Black Hole Scattering and Integrability: A Hyperboloidal Approach
Corentin Vitel
TL;DR
The paper addresses integrable structures in black hole scattering within Schwarzschild perturbations by employing a hyperboloidal foliation that connects the horizon to null infinity. It introduces a weak adjoint Lax pair, yielding an energy-dependent Schrödinger operator and an infinite hierarchy of isospectral flows whose bulk dynamics are governed by hyperboloidal KdV structures; the flows are tied to conserved quantities via variational derivatives, ensuring isospectrality. A Hamiltonian framework is developed for the first few flows, with explicit forms for the first two Hamiltonians and open questions about extending to all orders. Overall, the work provides a dispersive-integrable description of BH dynamics that separates bulk and boundary contributions and supports a wave-mean flow interpretation of strong gravity phenomena near black holes.
Abstract
Integrability structures are known to play a key role in one-dimensional scattering. In the Schwarzschild gravitational context, the analysis emphasizing the role of the so-called Darboux covariance and its intimate connection with KdV conserved quantities was recently introduced by Lenzi & Sopuerta.

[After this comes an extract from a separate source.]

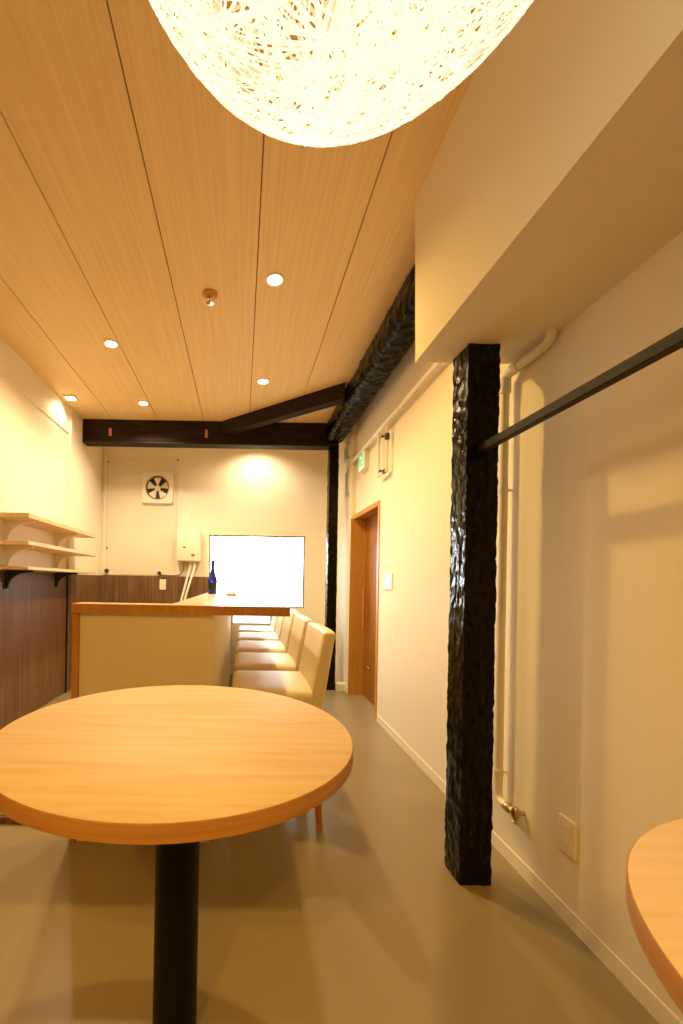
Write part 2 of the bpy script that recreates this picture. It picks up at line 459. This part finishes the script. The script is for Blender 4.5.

In a second stage, together with Jaramillo, this led in particular to the identification of the structural role of the "KdV-Virasoro-Schwarzian derivative" triangle in this problem. Such a gravitational scattering description dwells naturally on a Cauchy foliation of the spacetime. In the following, we first review--for the Schwarzschild background--this problem in a hyperboloidal foliation scheme, where the infinitesimal time generator of the dynamics is a non-selfadjoint operator. Then, we explore the underlying integrability features through a Lax-pair formulation. Specifically, the main results presented here are i) the explicit proposal of a weak Lax-pair, valid under suitable conditions involving fields at null infinity, with ii) the construction of the associated infinite sequence of isospectral flows. From a broader perspective, the very form of the non-selfadjoint infinitesimal time operator, which neatly separates into two components corresponding to bulk and boundary structures, paves the way for the description of the gravitational dynamics in terms of a "semi-direct action" of bulk degrees of freedom onto boundary degrees of freedom. This is akin to the "wave-mean flow" approach for black hole strong-gravity dynamics recently proposed in this line of research.